Je souhaiterais faire remarquer que je trouve étonnant que les deux sujets d'importance de ce matin qui concernent les femmes n'aient pas été mis à l'ordre du jour à un moment plus propice.

L'excellent rapport de M me Anna Curdova reprend une partie de propositions que j'avais faites dans le rapport d'information que j'ai présenté devant l'Assemblée nationale de mon pays quant à l'égalité des chances entre les hommes et les femmes en termes de retraite.

Quels sont les constats ? Les femmes sont en majorité pénalisées dans leur droit à la retraite du fait de l'inégalité de leur condition en tant que femmes. Que va-t-il rester comme droits à pension pour une femme qui a interrompu ses études pour élever ses enfants, puis sa carrière pour faire un temps partiel et qui, au moment de liquider sa pension découvre que celle-ci sera particulièrement faible ?

Temps partiel, interruption de carrière, modèle de calcul des droits à pension différents selon les régimes. Pour peu que sa situation personnelle se trouve bouleversée par un divorce ou un veuvage la femme se trouvera alors quasiment au-dessous du seuil de pauvreté du fait qu'elle aura consacré une partie de sa vie à sa famille.

Notre société ne prend suffisamment en compte dans le calcul des droits à pension les interruptions de carrière et autres accidents de la vie qui, au premier chef, concernent les femmes.

Il importe donc d'imaginer des mécanismes novateurs qui permettront de compenser les interruptions de carrière des femmes et d'obtenir des pensions décentes lorsque les femmes ont consacré une partie de leur temps à leur famille.

Pourquoi ne pas imaginer un complément de retraite pour charges de famille ? L'actuel système qui permet l'augmentation des droits en pension en donnant une bonification par an par enfant ou autorise à liquider ses droits à une mère de trois enfants est à la fois insuffisant et injuste.

Un arrêt de la Cour européenne des droits de l'homme a permis de renverser le système : au nom de l'égalité entre les hommes et les femmes les pères de trois enfants ont pu aussi liquider en avance leurs droits à pension. Le déséquilibre pour les finances publiques a nécessité de voter une loi de validation, en France, afin de ne pas donner de suites positives à l'arrêt de la Cour.
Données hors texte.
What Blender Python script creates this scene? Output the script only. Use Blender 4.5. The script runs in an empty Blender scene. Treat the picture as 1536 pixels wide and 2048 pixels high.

Je ne reviens pas sur le principe qui devrait, en effet, offrir une égalité de droits entre les hommes et les femmes. Je reviens sur les conséquences et leurs implications dans la réalité.

Peu d'hommes, dans nos générations, ont réellement pris une part active à l'éducation de leurs enfants : aussi cette égalité de droit apparaît-elle davantage comme une remise en cause d'une avancée dans les droits des femmes.
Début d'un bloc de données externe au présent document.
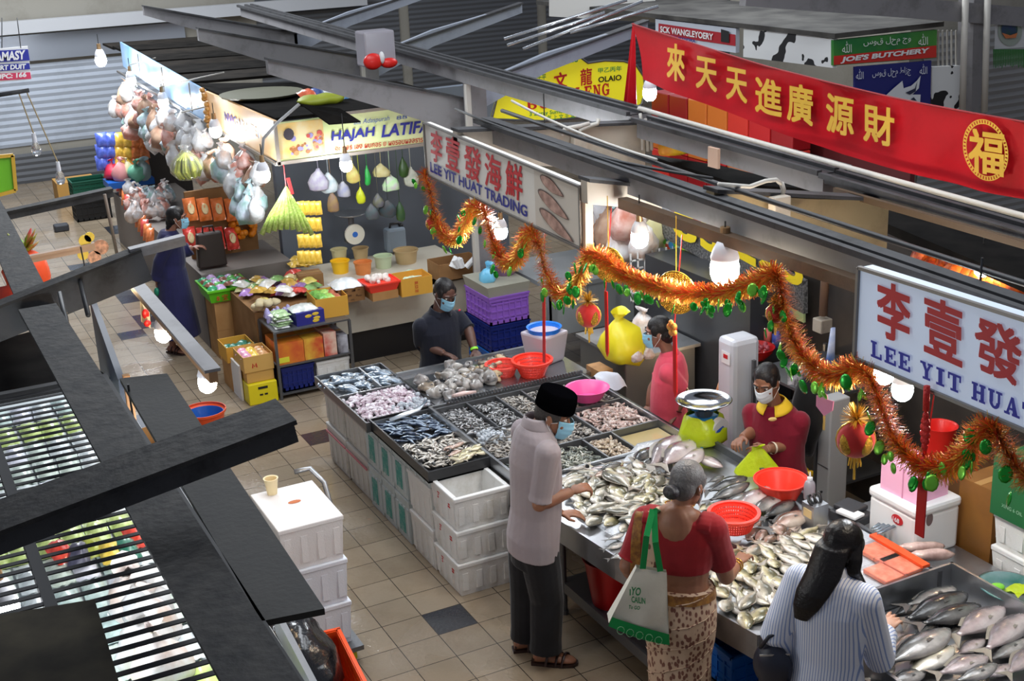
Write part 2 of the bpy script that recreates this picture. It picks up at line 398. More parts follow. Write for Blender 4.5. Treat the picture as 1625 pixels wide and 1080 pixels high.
longbeam('roof_purlin', (1.3, -5.0, 2.6), (1.3, 1.45, 2.73), .07, .12, M_GREYPAINT, 'grey roof purlin with cables on top running behind both trading signs')
longbeam('lamp_batten', (1.2, -2.6, 2.6), (1.2, -0.55, 2.6), .06, .06, mat('brown_batten', srgb(96, 76, 58), 0.5, dirt=srgb(50, 40, 32), dscale=6, damt=0.6), 'brown batten carrying two hanging bulbs above the fish table', ridge=False)
longbeam('roof_purlin', P(1660, 398, x=2.3), P(1325, 302, x=2.3), .03, .035, mat('rusty_tube', srgb(72, 54, 34), 0.6), 'thin rusty tube purlin under the gutter at the right', ridge=False)
# cables lying on the purlins
def cable(pts, r, m, lab, name='electric_cable', n=6):
    b = MB(); b.tube(pts, r, n); return b.ob(name, m, smooth=True, at=Vector(pts[0]), label=lab, cat='cable')
def sagline(a, b, sag=.05, n=10):
    a, b = Vector(a), Vector(b)
    return [a.lerp(b, t/n) + Vector((0, 0, -sag*4*(t/n)*(1-t/n))) for t in range(n+1)]
cable(sagline((1.42, 1.4, 2.86), (1.42, -5, 2.72), .02), .014, M_CABLE, 'thick grey cable lying along the purlin behind the trading signs')
cable(sagline((1.2, 1.7, 2.86), (1.36, -1.2, 2.83), .06), .009, M_CABLE, 'dark cable looping from behind the red-lettered sign to the grey junction')
cable(sagline((1.5, 1.4, 2.92), (1.4, -.6, 2.83), .03), .009, M_CONDUIT, 'pale cable beside the dark cable above the red-lettered sign')
cable(sagline((2.42, 1.2, 2.79), (2.42, -4.5, 2.64), .01), .016, M_CONDUIT, 'pale cable lying in the long gutter below the banner')
cable([P(1240, 290, y=-1.33), P(1243, 300, y=-1.33), P(1240, 320, y=-1.33)], .014, M_CONDUIT, 'short white conduit entering the junction box on the tan rafter')
cable([P(1140, 292, y=-1.33), P(1190, 296, y=-1.33), P(1215, 287, y=-1.33), P(1232, 285, y=-1.33), P(1240, 292, y=-1.33)], .012, M_CONDUIT, 'grey conduit curving along the top of the tan rafter')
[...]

Néanmoins, il nous appartient d'être novateur. Pourquoi ne pas imaginer, sur le modèle de l'allocation universelle, sous condition de ressources, un revenu garanti aux femmes qui interrompent leur carrière ?

Pourquoi ne pas imaginer, également, des congés parentaux, qui seraient pris en compte dans le droit à pension ?
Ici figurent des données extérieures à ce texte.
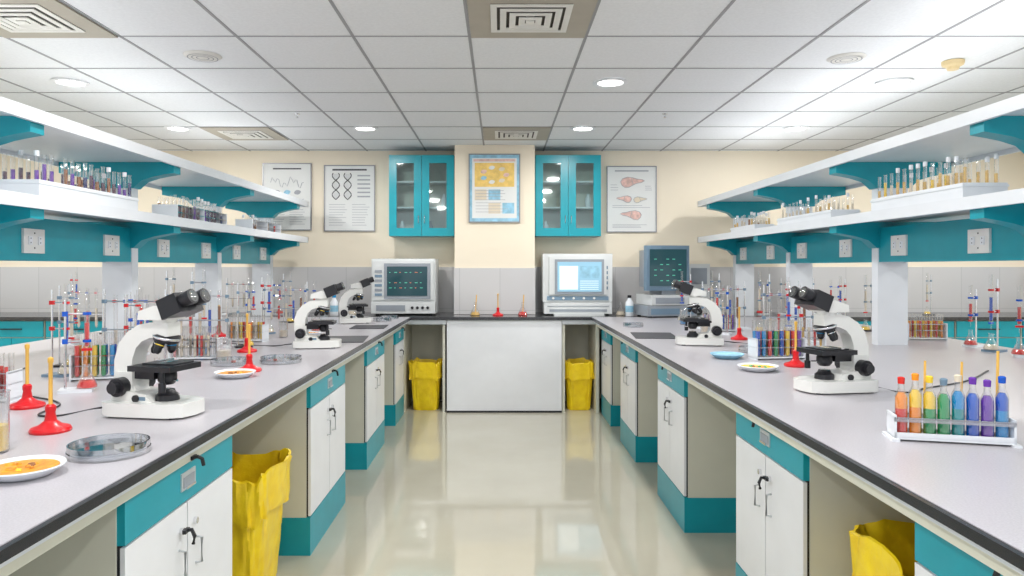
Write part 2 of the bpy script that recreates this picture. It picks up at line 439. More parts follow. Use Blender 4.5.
# ------------------------------------------------------------------ microscope
def microscope():
    b = MB()
    foot = [(-0.135, -0.085), (-0.10, -0.10), (0.10, -0.082), (0.145, -0.055), (0.155, 0), (0.145, 0.055), (0.10, 0.082), (-0.10, 0.10), (-0.135, 0.085)]
    b.prism(foot, 0.006, 0.050, 'scope', 0.010, ax='z')
    for p in ((-0.11, -0.07), (-0.11, 0.07), (0.11, -0.055), (0.11, 0.055)): b.cyl((p[0], p[1], 0), (p[0], p[1], 0.008), 0.013, 'blackp', n=10)
    b.prism([(-0.13, 0.045), (0.03, 0.045), (0.005, 0.072), (-0.125, 0.09)], -0.055, 0.055, 'scope', 0.008)
    outer = [(-0.125, 0.06), (-0.138, 0.12), (-0.137, 0.18), (-0.120, 0.235), (-0.088, 0.272), (-0.045, 0.298), (0.0, 0.307), (0.07, 0.307)]
    inner = [(0.07, 0.262), (0.0, 0.256), (-0.030, 0.244), (-0.052, 0.222), (-0.066, 0.185), (-0.070, 0.14), (-0.062, 0.10), (-0.035, 0.06)]
    b.prism(outer+inner, -0.031, 0.031, 'scope', 0.010)
    b.cbox((-0.095, 0, 0.10), (0.07, 0.078, 0.085), 'scope', 0.014)
    for s in (-1, 1):
        b.cyl((-0.095, s*0.036, 0.095), (-0.095, s*0.070, 0.095), 0.031, 'blackp', n=24)
        b.cyl((-0.095, s*0.070, 0.095), (-0.095, s*0.090, 0.095), 0.019, 'blackp', n=18)
        b.cyl((-0.03, s*0.05, 0.060), (-0.03, s*0.062, 0.060), 0.012, 'blackp', n=12)
    b.lathe([(0, 0), (0.038, 0), (0.036, 0.018), (0.026, 0.026), (0.022, 0.036), (0, 0.036)], 'blackp', n=24, o=(0.045, 0, 0.050))
    b.lathe([(0, 0), (0.018, 0), (0, 0.004)], 'glass', n=16, o=(0.045, 0, 0.086))
    b.lathe([(0, 0), (0.020, 0), (0.030, 0.012), (0.030, 0.035), (0.020, 0.05), (0, 0.05)], 'blackp', n=20, o=(0.045, 0, 0.102))
    b.cyl((0.045, 0, 0.118), (0.095, -0.015, 0.118), 0.004, 'chrome', n=8)
    b.cbox((-0.03, 0, 0.137), (0.09, 0.055, 0.036), 'blackp', 0.005)
    b.cbox((0.035, 0, 0.160), (0.160, 0.155, 0.018), 'blackp', 0.004)
    b.cbox((0.04, 0.01, 0.171), (0.12, 0.10, 0.006), 'blackp', 0.002)
    b.cbox((0.045, 0, 0.1755), (0.026, 0.076, 0.0015), 'glass')
    b.cbox((0.012, 0.03, 0.176), (0.014, 0.07, 0.006), 'chrome', 0.001)
    b.cyl((0.075, -0.062, 0.152), (0.075, -0.062, 0.088), 0.007, 'blackp', n=10)
    b.cyl((0.075, -0.062, 0.115), (0.075, -0.062, 0.085), 0.012, 'blackp', n=14)
    ax = Matrix.Translation((0.045, 0, 0.266)) @ Matrix.Rotation(math.radians(14), 4, 'Y')
    b.lathe([(0, 0.0), (0.034, 0.0), (0.044, -0.008), (0.040, -0.022), (0, -0.030)], 'blackp', n=24, T=ax)
    b.lathe([(0.0445, -0.004), (0.0455, -0.006), (0.0455, -0.010), (0.0445, -0.012)], 'chrome', n=24, T=ax)
    for k, L in enumerate((0.058, 0.046, 0.034, 0.050)):
        a = math.radians(90*k+180)
        T = ax @ Matrix.Translation((0.022*math.cos(a), 0.022*math.sin(a), -0.018)) @ Matrix.Rotation(a, 4, 'Z') @ Matrix.Rotation(math.radians(-18), 4, 'Y')
        b.lathe([(0, 0), (0.013, 0), (0.0145, -0.005), (0.0145, -L*0.5), (0.0125, -L*0.52), (0.0125, -L*0.8), (0.007, -L), (0, -L)], 'blackp', n=14, T=T)
        b.lathe([(0.0148, -L*0.32), (0.0148, -L*0.38)], ('chrome', 'yl', 'cyanl', 'chrome')[k], n=14, T=T)
    b.lathe([(0, 0), (0.036, 0), (0.038, 0.01), (0.038, 0.016), (0, 0.016)], 'scope', n=24, o=(0.035, 0, 0.303))
    b.prism([(-0.035, 0.316), (0.075, 0.316), (0.092, 0.332), (0.080, 0.358), (0.03, 0.364), (-0.032, 0.344)], -0.045, 0.045, 'scope', 0.012)
    T = Matrix.Translation((0.055, 0, 0.345)) @ Matrix.Rotation(math.radians(-22), 4, 'Y')
    b.cbox((0.042, 0, 0.002), (0.075, 0.118, 0.066), 'blackp', 0.016, T=T)
    for s in (-1, 1):
        b.cyl((0.05, s*0.031, 0.006), (0.10, s*0.031, 0.006), 0.020, 'blackp', n=20, T=T)
        b.cyl((0.088, s*0.031, 0.006), (0.122, s*0.031, 0.006), 0.023, 'blackp', r1=0.025, n=20, T=T)
        b.lathe([(0, 0), (0.015, 0.0), (0.02, 0.003)], 'glass', n=16, T=T @ Matrix.Translation((0.1225, s*0.031, 0.006)) @ Matrix.Rotation(math.radians(90), 4, 'Y'))
    b.cbox((-0.02, -0.0555, 0.060), (0.05, 0.001, 0.012), 'insb')
    return b.mesh('microscope')
MS = microscope()
def scope(x, y, rz, sc=1.0): place(MS, 'microscope', (x, y, CT), math.radians(rz), sc=sc)
scope(-1.10, 2.27, -14, 0.96); scope(-1.07, 4.15, 6, 0.91); scope(-1.22, 5.95, 16, 0.93)
scope(1.27, 2.70, 194, 0.95); scope(1.21, 4.30, 174, 0.94)

def mat_sheet(x, y, w, d, rz):
    b = MB(); b.prism([(-w/2, -d/2), (w/2, -d/2), (w/2, d/2), (-w/2, d/2)], 0, 0.004, 'blackm', ax='z'); b.obj('bench_mat', (x, y, CT+0.0005), rz)
mat_sheet(-1.00, 4.60, 0.26, 0.40, 0.1); mat_sheet(1.05, 4.85, 0.28, 0.42, -0.1)
mat_sheet(-1.02, 5.55, 0.26, 0.34, 0.05)

# ------------------------------------------------------------------ red stands
def plunger():
    b = MB()
    b.lathe([(0, 0), (0.052, 0), (0.054, 0.006), (0.050, 0.013), (0.030, 0.020), (0.016, 0.032), (0.012, 0.055), (0.014, 0.062), (0.014, 0.072), (0.009, 0.078), (0, 0.078)], 'red', n=28)
    b.lathe([(0, 0.07), (0.0055, 0.07), (0.0055, 0.195), (0.0075, 0.198), (0.0075, 0.21), (0, 0.214)], 'yeld', n=12)
    return b.mesh('pipette_stand')
PL = plunger()
for x, y in ((-1.285, 2.03), (-1.585, 2.38), (-1.40, 3.93), (1.40, 3.36), (1.55, 4.6), (-1.9, 4.8), (-1.13, 3.20)):
    place(PL, 'pipette_stand', (x, y, CT))

# ------------------------------------------------------------------ plates & petri dishes
def dish(kind, r):
    b = MB()
    if kind == 'petri':
        for z0, rr in ((0.0, r), (0.016, r*0.98)):
            b.lathe([(0, z0+0.002), (rr*0.96, z0+0.002), (rr*0.96, z0+0.014), (rr, z0+0.014), (rr, z0), (0, z0)], 'acryl', n=40)
        b.lathe([(0, 0.0025), (r*0.9, 0.0025), (r*0.9, 0.006), (0, 0.006)], 'rack', n=32)
    else:
        b.lathe([(0, 0), (r*0.62, 0), (r*0.75, 0.006), (r, 0.022), (r*0.985, 0.025), (r*0.72, 0.011), (0, 0.008)], 'rack' if kind != 'blue' else 'pblue', n=40)
        col = {'culture': 'orange', 'mixed': 'yl', 'blue': 'pblue'}[kind]
        b.lathe([(r*0.84, 0.019), (0.0, 0.0155)], col, n=32)
        if kind != 'blue':
            for k in range(9):
                a = random.uniform(0, 6.28); q = random.uniform(0.1, 0.62)*r; s = random.uniform(0.05, 0.16)*r
                b.lathe([(0, 0.0), (s, 0.0), (s*0.7, 0.004), (0, 0.005)], random.choice(['rl', 'yl', 'orange', 'green'] if kind == 'mixed' else ['orange', 'yl', 'brown']), n=12, o=(q*math.cos(a), q*math.sin(a), 0.0175))
    return b
def put_dish(kind, r, x, y, z=0):
    nm = {'petri': 'petri_dish', 'culture': 'culture_plate', 'mixed': 'culture_plate', 'blue': 'specimen_dish'}[kind]
    dish(kind, r).obj(nm, (x, y, CT+z))
put_dish('culture', 0.085, -1.075, 1.60); put_dish('petri', 0.095, -0.985, 1.79)
put_dish('culture', 0.085, -1.13, 3.03); put_dish('petri', 0.10, -1.08, 3.50); put_dish('petri', 0.09, -1.30, 3.42)
put_dish('mixed', 0.09, 1.17, 3.22); put_dish('blue', 0.085, 1.17, 3.66); put_dish('petri', 0.08, 1.40, 3.92)
put_dish('culture', 0.08, -1.30, 4.85); put_dish('petri', 0.08, -1.02, 6.15); put_dish('petri', 0.08, 1.05, 5.6)
put_dish('petri', 0.08, -1.0, 6.45)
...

Pourquoi ne pas imaginer également de repenser entièrement notre système de pensions au moment où s'engagent de nombreuses réformes de manière à assurer sa pérennité ?

Le débat d'aujourd'hui devrait nous permettre de confronter nos idées sur cette question technique. C'est à nous, politiques, de proposer des solutions : la faisabilité technique devra ensuite en être discuté.

C'est à nous, politiques, de proposer des novations, car l'idéal précède toujours la mise en pratique.

C'est à nous politiques de ne pas avoir peur de suggérer que des pensions de retraite décentes pour les femmes sont un nouveau droit de l'homme.

C'est à nous politiques de suggérer cette révolution juridique. »

La résolution adoptée par l'Assemble insiste ainsi sur la nécessité de mettre en oeuvre des bonifications pour charge de famille ou assistance aux personnes dépendantes. Elle invite également à une meilleure prise en compte des périodes de congé parental ou de travail à temps partiel dans le calcul des pensions. Le texte souhaite parallèlement, qu'à l'instar des systèmes scandinaves, les régimes de retraites soient désormais mixtes, la pension incluant une partie fixe octroyée en fonction de conditions de résidence et un complément proportionnel aux revenus perçus pendant les périodes d'activité.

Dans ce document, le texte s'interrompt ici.